I had no idea how we were supposed to get where we were supposed to go, so I was very careful to stay with the group. It probably would have been a lot of fun if I actually liked the people I was going with, which I didn’t. It was third year and most of them had already formed their friendships. Still, I had to room somewhere (we were something like five or six to a room) and as luck would have it, I ended up with the “cool” girls. Oh JOY. “Cool” kids in Japan are just as insufferable as “cool” kids in any other country. (Note the quotation marks. I’m not talking about the truly cool kids, like me and my friends.)

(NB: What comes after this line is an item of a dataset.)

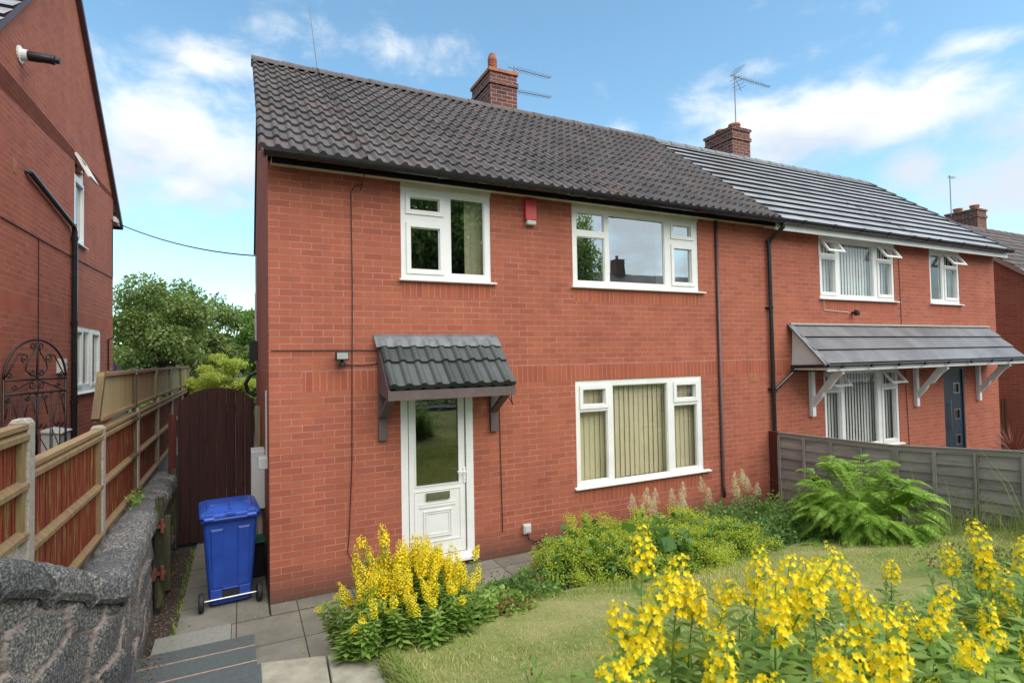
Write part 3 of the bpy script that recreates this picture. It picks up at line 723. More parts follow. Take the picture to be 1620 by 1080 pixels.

The girls and boys were supposed to be on separate areas on separate floors, so (of course) the “cool” boys (the ones who didn’t like me because I wasn’t perky enough or dumb enough) came to our room and ate all our candy while the girls squealed in mock dismay, and when the teacher came on their rounds (of course), the boys all hid (of course) in the “oshiire” (futon closet), and all but one of them were stupid teenagers (of course) so all but one of them jumped on the top shelf of the futon closet and only one dove into the bottom shelf (of course) and the shelf was strong enough to support six duvets but not strong enough to support five stupid teenage boys (of course) so it came crashing down (of course) on top of the one kid that was smart enough to remember that the top shelf wasn’t going to be that strong (of course) but not smart enough to remind his friends of this (of course) and he was in a lot of pain (of course) but everyone was afraid that if we went to the teachers for help, we’d get into trouble (of course) so everyone more or less pressured him into dealing with the pain (of course). We were lucky he was not seriously hurt.

Especially him.


And we did nothing about the damage done to that closet, either. Oh, how courteous and considerate of us. To this day, I haven’t told my teachers or parents. But I’m blogging about it here.